Once the water source is closed, you must relieve any residual pressure remaining in the lines. This is accomplished by momentarily running one of the sprinkler zones on the controller or by slightly opening a manual drain valve. Depressurizing the system prevents potential damage when you begin the drainage process. Finally, the irrigation controller should be turned off completely or set to a “rain mode” to prevent accidental activation during the winter.
Draining the System Using Valves
For systems in regions with milder winters or those specifically designed for gravity drainage, water can be removed using drain valves located at the lowest points of the piping. Systems with manual drain valves require a user to physically locate and open each valve, allowing gravity to pull the water out of the pipes. Leave these valves open until all the water has completely drained away.

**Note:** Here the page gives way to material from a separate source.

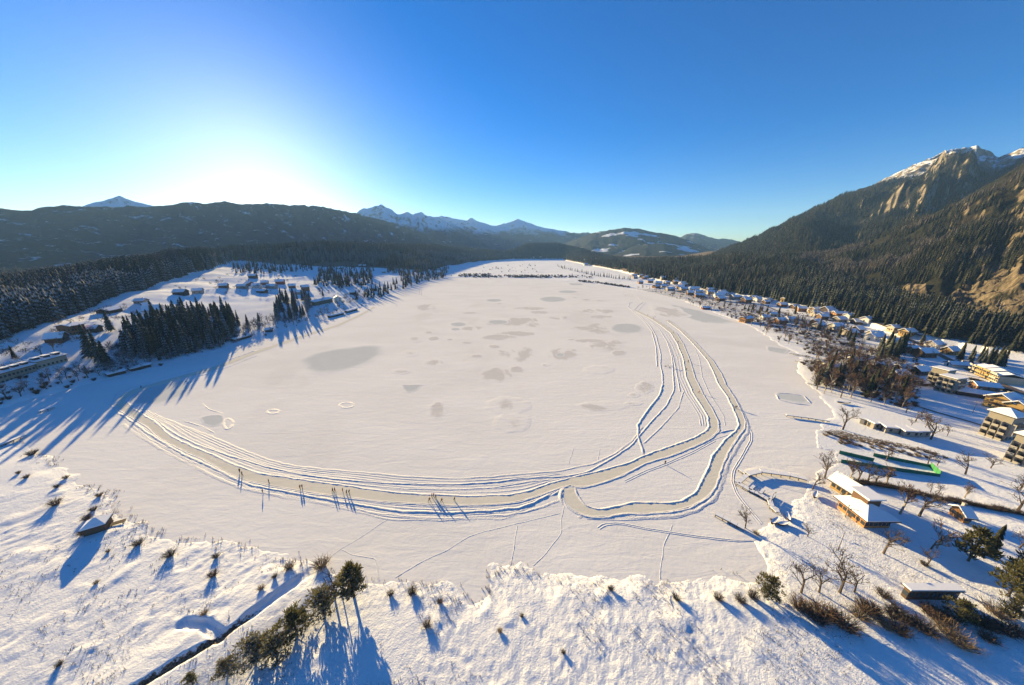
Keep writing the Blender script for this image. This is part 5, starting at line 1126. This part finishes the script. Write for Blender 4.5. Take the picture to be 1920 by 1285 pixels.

Other systems utilize automatic drain valves, which operate independently when the water pressure in the line drops below a set point, typically around 10 PSI. When the main supply valve is shut off, the resulting pressure drop causes these automatic valves to open, expelling the water. While these drainage methods work in certain conditions, they often leave small amounts of water trapped in uneven pipe sections, which is why the pressurized air method is recommended for climates where the ground freezes deeply.

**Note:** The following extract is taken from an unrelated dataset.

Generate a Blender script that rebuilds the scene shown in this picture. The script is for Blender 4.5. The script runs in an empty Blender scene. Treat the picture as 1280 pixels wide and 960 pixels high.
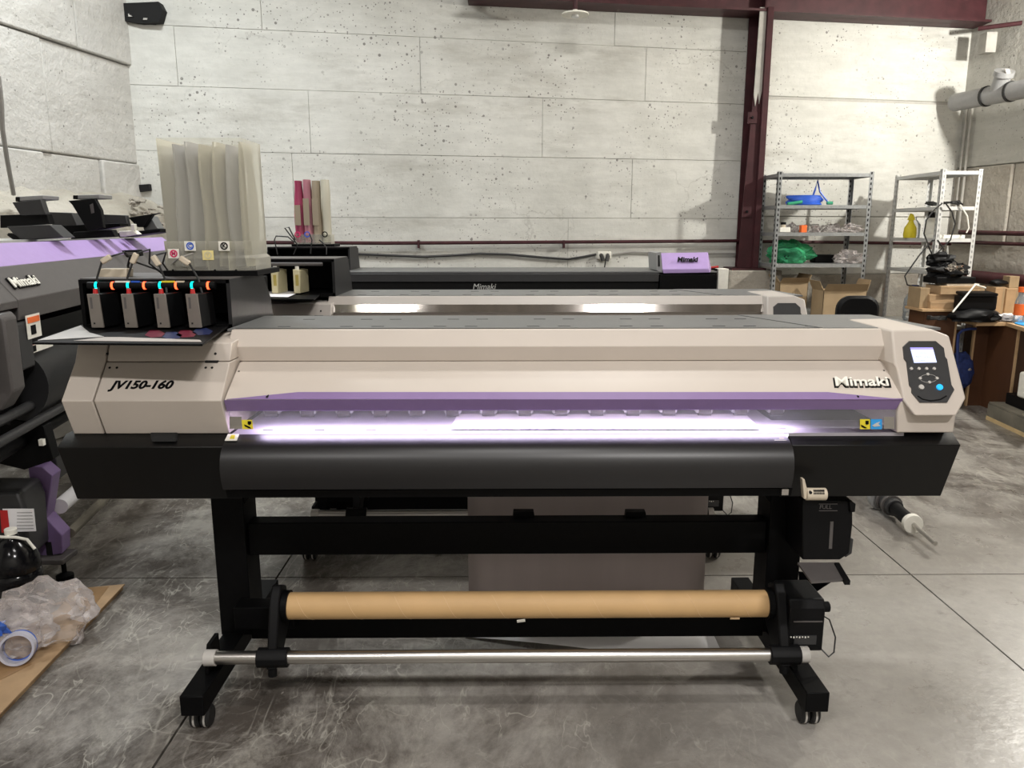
import bpy, bmesh, math, random
from mathutils import Vector, Matrix
random.seed(7)
R = math.radians
C = bpy.context.scene.collection
S = bpy.context.scene
# ------------------------------------------------------------------ camera
PITCH, YAW, CH, F = R(11.4), R(0.6), 1.5, 960.0
cd = bpy.data.cameras.new('camera'); cam = bpy.data.objects.new('camera', cd); C.objects.link(cam)
cam.location = (0, 0, CH); cam.rotation_euler = (math.pi/2-PITCH, 0, -YAW)
cd.sensor_fit = 'HORIZONTAL'; cd.sensor_width = 36; cd.lens = 36*F/1280; cd.clip_start = .05; cd.clip_end = 60
S.camera = cam
# ------------------------------------------------------------------ world, lamps, exposure
w = bpy.data.worlds.new('world'); S.world = w; w.use_nodes = True
w.node_tree.nodes['Background'].inputs[0].default_value = (.9, .93, 1, 1)
w.node_tree.nodes['Background'].inputs[1].default_value = .13
S.view_settings.view_transform = 'Standard'; S.view_settings.look = 'None'
S.view_settings.gamma = 1; S.view_settings.use_curve_mapping = False
S.view_settings.exposure = 0.42
def lamp(loc, size, power, col=(1, .97, .945), rot=(0, 0, 0), name='ceiling_or_fill_lamp', spread=180):
    l = bpy.data.lights.new(name, 'AREA'); l.shape = 'RECTANGLE'; l.size, l.size_y = size
    l.energy = power; l.color = col; l.spread = R(spread)
    o = bpy.data.objects.new(name, l); o.location = loc; o.rotation_euler = rot; C.objects.link(o); return o
lamp((1.4, -1.4, 4.2), (.5, .22), 125)
lamp((-1.4, -1.1, 4.1), (.6, .22), 45)
lamp((.1, .7, 4.4), (.8, .22), 32)  # added steep lamp, lifts the floor under the nearest printer
lamp((-2.3, 4.8, 4.2), (.6, .25), 62, (.93, .98, 1))
lamp((.8, 4.2, 4.4), (1.0, .25), 55, (1, .98, .95))  # added fill over the middle of the room, not a known fixture
def bulb(loc, power, r=.09, col=(1, .97, .9)):
    l = bpy.data.lights.new('work_lamp', 'POINT'); l.energy = power; l.shadow_soft_size = r; l.color = col
    o = bpy.data.objects.new('work_lamp', l); o.location = loc; C.objects.link(o)
bulb((4.75, 5.5, 3.05), 250, .06)
# the white LED strip that lights the platen under the front cover of the nearest printer
lamp((.07, 2.262, .966), (1.62, .03), 5, (.82, .70, 1), (R(-14), 0, 0), 'platen_strip_light')

# ------------------------------------------------------------------ helpers
def ray(px, py):
    d = Vector(((px-640)/F, (480-py)/F, -1))
    return cam.rotation_euler.to_matrix() @ d
def W(px, py, Y=None, Z=None):
    d = ray(px, py)
    t = Y/d.y if Y is not None else (Z-CH)/d.z
    return Vector((0, 0, CH)) + d*t
def Zat(py, Y): return W(640, py, Y=Y).z
def Xat(px, Y, Z=1.0):
    a = W(px, 0, Y=Y)                                   # X of a picture column at a depth and height
    lo, hi = 0, 960
    for _ in range(30):
        m = (lo+hi)/2
        if W(px, m, Y=Y).z > Z: lo = m
        else: hi = m
    return W(px, lo, Y=Y).x
def NT(name):
    m = bpy.data.materials.new(name); m.use_nodes = True
    return m, m.node_tree.nodes, m.node_tree.links, m.node_tree.nodes['Principled BSDF']
def mat(name, col, rough=.5, metal=0, noise=.06, scale=30, bump=0, emit=None, es=0, alpha=1, coat=0, stretch=None, spec=.5):
    m, n, l, b = NT(name)
    b.inputs['Roughness'].default_value = rough; b.inputs['Metallic'].default_value = metal
    b.inputs['Coat Weight'].default_value = coat; b.inputs['Alpha'].default_value = alpha
    b.inputs['Specular IOR Level'].default_value = spec
    tc = n.new('ShaderNodeTexCoord'); mp = n.new('ShaderNodeMapping')
    if stretch: mp.inputs['Scale'].default_value = stretch
    nz = n.new('ShaderNodeTexNoise'); nz.inputs['Scale'].default_value = scale; nz.inputs['Detail'].default_value = 4
    l.new(tc.outputs['Object'], mp.inputs[0]); l.new(mp.outputs[0], nz.inputs['Vector'])
    r = n.new('ShaderNodeValToRGB')
    r.color_ramp.elements[0].position = .3; r.color_ramp.elements[1].position = .7
    r.color_ramp.elements[0].color = tuple(max(0, c*(1-noise)) for c in col)+(1,)
    r.color_ramp.elements[1].color = tuple(min(1, c*(1+noise)) for c in col)+(1,)
    l.new(nz.outputs[0], r.inputs[0]); l.new(r.outputs[0], b.inputs['Base Color'])
    if bump:
        bp = n.new('ShaderNodeBump'); bp.inputs['Strength'].default_value = bump; bp.inputs['Distance'].default_value = .01
        l.new(nz.outputs[0], bp.inputs['Height']); l.new(bp.outputs[0], b.inputs['Normal'])
    if emit:
        b.inputs['Emission Color'].default_value = emit+(1,); b.inputs['Emission Strength'].default_value = es
    return m
def film(name, col, transp=.6, rough=.15, trans=None):
    """clear or cloudy plastic: a mix of see-through and a glossy diffuse skin"""
    m, n, l, b = NT(name)
    b.inputs['Base Color'].default_value = col+(1,); b.inputs['Roughness'].default_value = rough
    t = n.new('ShaderNodeBsdfTransparent'); t.inputs[0].default_value = (trans or (1, 1, 1))+(1,)
    fr = n.new('ShaderNodeFresnel'); fr.inputs[0].default_value = 1.45
    ma = n.new('ShaderNodeMath'); ma.operation = 'ADD'; ma.inputs[1].default_value = 1-transp; ma.use_clamp = True
    mx = n.new('ShaderNodeMixShader')
    l.new(fr.outputs[0], ma.inputs[0]); l.new(ma.outputs[0], mx.inputs[0]); l.new(t.outputs[0], mx.inputs[1]); l.new(b.outputs[0], mx.inputs[2])
    l.new(mx.outputs[0], n['Material Output'].inputs[0]); return m
def concrete(name, c0, c1, stain, pits=1.0, bump=.5, rough=.9, courses=True):
    m, n, l, b = NT(name)
    g = n.new('ShaderNodeNewGeometry')
    def noise(s, d=6, ro=.6, sc=None):
        z = n.new('ShaderNodeTexNoise'); z.inputs['Scale'].default_value = s; z.inputs['Detail'].default_value = d; z.inputs['Roughness'].default_value = ro
        if sc:
            mp = n.new('ShaderNodeMapping'); mp.inputs['Scale'].default_value = sc; l.new(g.outputs['Position'], mp.inputs[0]); l.new(mp.outputs[0], z.inputs['Vector'])
        else: l.new(g.outputs['Position'], z.inputs['Vector'])
        return z
    def ramp(src, p0, p1, a=(0, 0, 0, 1), bb=(1, 1, 1, 1)):
        r = n.new('ShaderNodeValToRGB'); e = r.color_ramp.elements
        e[0].position, e[1].position = p0, p1; e[0].color = a; e[1].color = bb; l.new(src, r.inputs[0]); return r
    def mix(f, a, c, mode='MIX'):
        x = n.new('ShaderNodeMix'); x.data_type = 'RGBA'; x.blend_type = mode
        for s, v in ((x.inputs[0], f), (x.inputs[6], a), (x.inputs[7], c)):
            if hasattr(v, 'links'): l.new(v, s)
            elif isinstance(v, (int, float)): s.default_value = v
            else: s.default_value = tuple(v)+(1,)
        return x.outputs[2]
    big = ramp(noise(1.1, 5, .65).outputs[0], .35, .68)
    col = mix(big.outputs[0], c0, c1)
    st = ramp(noise(1.7, 8, .7, (.45, .45, 1.8)).outputs[0], .52, .74)
    col = mix(st.outputs[0], col, stain)
    br = ramp(noise(6, 8, .7, (.5, .5, 2.4)).outputs[0], .42, .62, (.93, .93, .93, 1), (1.03, 1.03, 1.03, 1))
    col = mix(1.0, col, br.outputs[0], 'MULTIPLY')
    # formwork hair cracks
    ck = n.new('ShaderNodeTexVoronoi'); ck.feature = 'DISTANCE_TO_EDGE'; ck.inputs['Scale'].default_value = .9
    nzv = noise(3, 5); vm = n.new('ShaderNodeVectorMath'); vm.operation = 'MULTIPLY_ADD'; vm.inputs[1].default_value = (.5, .5, .5)
    l.new(nzv.outputs['Color'], vm.inputs[0]); l.new(g.outputs['Position'], vm.inputs[2]); l.new(vm.outputs[0], ck.inputs['Vector'])
    ckr = ramp(ck.outputs['Distance'], .002, .008, (1, 1, 1, 1), (0, 0, 0, 1))
    ckm = n.new('ShaderNodeMath'); ckm.operation = 'MULTIPLY'; l.new(ckr.outputs[0], ckm.inputs[0])
    l.new(ramp(noise(1.3, 2).outputs[0], .5, .62).outputs[0], ckm.inputs[1])
    cks = n.new('ShaderNodeMath'); cks.operation = 'MULTIPLY'; cks.inputs[1].default_value = .35; l.new(ckm.outputs[0], cks.inputs[0])
    col = mix(cks.outputs[0], col, (.3, .29, .26))
    # air holes
    v = n.new('ShaderNodeTexVoronoi'); v.inputs['Scale'].default_value = 17; l.new(g.outputs['Position'], v.inputs['Vector'])
    v2 = n.new('ShaderNodeTexVoronoi'); v2.inputs['Scale'].default_value = 38; l.new(g.outputs['Position'], v2.inputs['Vector'])
    msk = ramp(noise(1.5, 3, .6).outputs[0], .45, .56)
    def hole(vv, t):
        sepc = n.new('ShaderNodeSeparateColor'); l.new(vv.outputs['Color'], sepc.inputs[0])
        rnd = n.new('ShaderNodeMath'); rnd.operation = 'MULTIPLY'; rnd.inputs[1].default_value = t; l.new(sepc.outputs[0], rnd.inputs[0])
        lt = n.new('ShaderNodeMath'); lt.operation = 'LESS_THAN'; l.new(vv.outputs['Distance'], lt.inputs[0]); l.new(rnd.outputs[0], lt.inputs[1])
        mm = n.new('ShaderNodeMath'); mm.operation = 'MULTIPLY'; l.new(lt.outputs[0], mm.inputs[0]); l.new(msk.outputs[0], mm.inputs[1]); return mm
    h1, h2 = hole(v, .22*pits), hole(v2, .26*pits)
    hm = n.new('ShaderNodeMath'); hm.operation = 'MAXIMUM'; l.new(h1.outputs[0], hm.inputs[0]); l.new(h2.outputs[0], hm.inputs[1])
    hf = n.new('ShaderNodeMath'); hf.operation = 'MULTIPLY'; hf.inputs[1].default_value = .75; l.new(hm.outputs[0], hf.inputs[0])
    col = mix(hf.outputs[0], col, (.12, .11, .10))
    l.new(col, b.inputs['Base Color']); b.inputs['Roughness'].default_value = rough
    hs = n.new('ShaderNodeMath'); hs.operation = 'SUBTRACT'; l.new(noise(14, 8, .65).outputs[0], hs.inputs[0]); l.new(hm.outputs[0], hs.inputs[1])
    bp = n.new('ShaderNodeBump'); bp.inputs['Strength'].default_value = bump; bp.inputs['Distance'].default_value = .02
    l.new(hs.outputs[0], bp.inputs['Height']); l.new(bp.outputs[0], b.inputs['Normal'])
    return m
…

The Sprinkler Blowout Procedure
The blowout method uses compressed air to force all water out of the irrigation lines, providing the most complete protection against freezing. This procedure requires an air compressor with enough volume, typically rated for at least 20 to 50 cubic feet per minute (CFM) at 50 to 80 pounds per square inch (PSI), to effectively move the water. Smaller compressors often lack the necessary air volume to properly clear the lines, creating a false sense of security.
Before connecting the equipment, wear safety goggles to protect the eyes from debris or dislodged sprinkler heads. The air compressor is connected to a dedicated blow-out port, which is often located near the backflow prevention device. Ensure the ball valves on the backflow preventer are closed before introducing air, as high-pressure air can damage its internal components.

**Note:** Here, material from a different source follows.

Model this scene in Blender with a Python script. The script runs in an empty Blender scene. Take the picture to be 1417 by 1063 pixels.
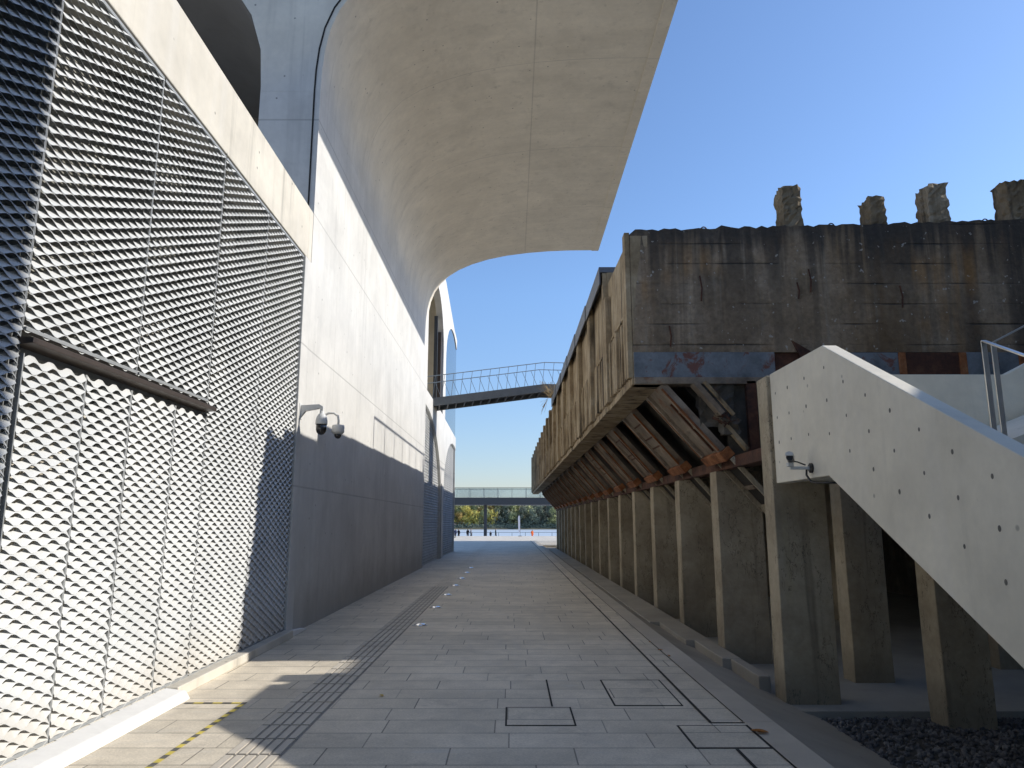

Air pressure must be introduced gradually. The pressure regulator should be set to a maximum of 80 PSI for PVC piping and lower, around 50 PSI, for polyethylene pipes, to avoid rupturing the lines. The process is performed one zone at a time, starting with the zone farthest away from the compressor connection. Run air through each zone only until a fine mist appears from the sprinkler heads, indicating that the bulk of the water has been expelled.
Post-Drainage System Shutdown
Once the main lines are confirmed to be completely dry, a few final actions are necessary to prepare the system for the cold months. If your local codes permit, the backflow prevention device should be drained by turning its test cocks and ball valves to a 45-degree angle, which prevents water from being trapped within the valve body. In some areas, or for certain models, it may be required to completely remove the device and store it indoors.
The irrigation controller should be fully powered down by shutting off the circuit breaker or unplugging the unit. If manual drain valves were used, they should be left slightly open to allow any remaining moisture to evaporate or escape. This final step ensures that any residual water does not freeze and cause damage.